The Promised Land by Tanvir Mokammel is very well crafted and deftly captures the festering sore of ‘stateless citizens’ or ‘stranded citizens’ in so many regions of our extended sub-continent. It powerfully draws our attention to the issue of identities that have become a bane of post-colonial South Asia – the question ‘Who Am I’ becomes one of the trickiest questions of our times, as many segments of our population become playthings of current history. The film tells this story with grace.
The Salt Stories by Lalit Vachani performs, with consummate skill, the classic act of ‘documenting’ – the act of re-looking and re-living and re-connecting. Using the historic metaphor of Gandhiji’s ‘Salt March’ to Dandi, the filmmaker re-traces the path he walked on sixty years ago, evaluating the impact of Gandhi then and whatever trace and memory of it which still remains. The contrasts of the ‘then’ and the ‘now’ are subtly pointed out as the land of the apostle of non-violence has today become the site of some of the most brutal communal pogroms. Also, how the idea of ‘swadeshi’ or a self-sufficient economy has been over-ridden by the dream of a globalised economy which the present Chief Minister of the State, Narendra Modi peddles. In fact, the film belongs to the now distinguished line-up of anti-Modi documentaries that have accumulated since 2002.

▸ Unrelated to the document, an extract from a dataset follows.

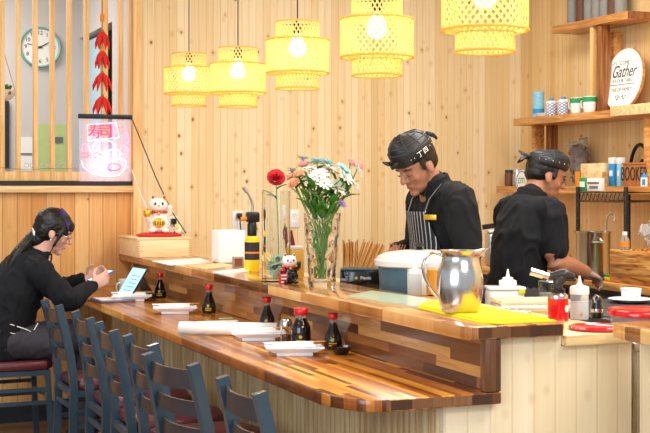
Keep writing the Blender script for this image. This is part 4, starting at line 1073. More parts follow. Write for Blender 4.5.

Ram Bahadur Trophy for Best Film
At the end of viewing the package of 35 films in FSA ’09, the Jury was unanimous in its assessment that one of the shortest films eminently qualifies for the biggest award. We name Yasmine Kabir’s The Last Rites for the prestigious Ram Bahadur Trophy. This gem of a film fully satisfies the demands of what could be described as a ‘complete’ film. There is the superb tandem of camera and sound. It is sharply etched and tightly edited. It connects the ‘death rituals’ of ship-breaking with the struggles for life of a community of people. It treats its extended silence as its strength. In a happy way, it invoked for the Jury the memories of Robert Flaherty’s memorable documentary ‘The Man of Aran’ and, in that sense, connects the origins of the documentary genre with its contemporary practice. The film made us feel proud to be part of FSA ’09.